One can imagine the heart-rending scenes that have taken place in Canadian bank board meetings of late.

One can imagine the heart-rending scenes that have taken place in Canadian bank board meetings of late. CEOs, overcome with attacks of guilt and propriety, plead with their fellow directors: “Please sirs, cut my pay, slash my bonus, and rip the stock options from my hands.

How can I eat cake while my customers starve?”

The directors balk, arguing that the CEO has done an extraordinary job of piloting a complex institution in difficult times. He has earned his fulsome compensation, they say, but then they grudgingly accede to his request. After all, it’s optically better to be seen as public-spirited than parasitic — like those shameless U.S. investment bankers who use public bailout money to refurbish their offices — in a time of economic crisis.

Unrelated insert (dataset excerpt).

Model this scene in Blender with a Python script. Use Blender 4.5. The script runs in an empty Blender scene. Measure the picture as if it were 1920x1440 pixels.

One would like to think bank CEOs, indeed all corporate managements, are awakening to something bigger, however. It’s the notion that business shouldn’t always be purely about maximizing profit and shareholder value, or taking home the biggest compensation package, whatever the consequences.

Corporations, like it or not, are part of the social fabric, and they concede as much through their community involvement and philanthropy.

Particularly in hard times, it’s fitting that companies temper the desire for growth and profit with concessions to the greater good.

For some companies, that might mean not having as many layoffs as possible; for others, it could be taking a pay cut.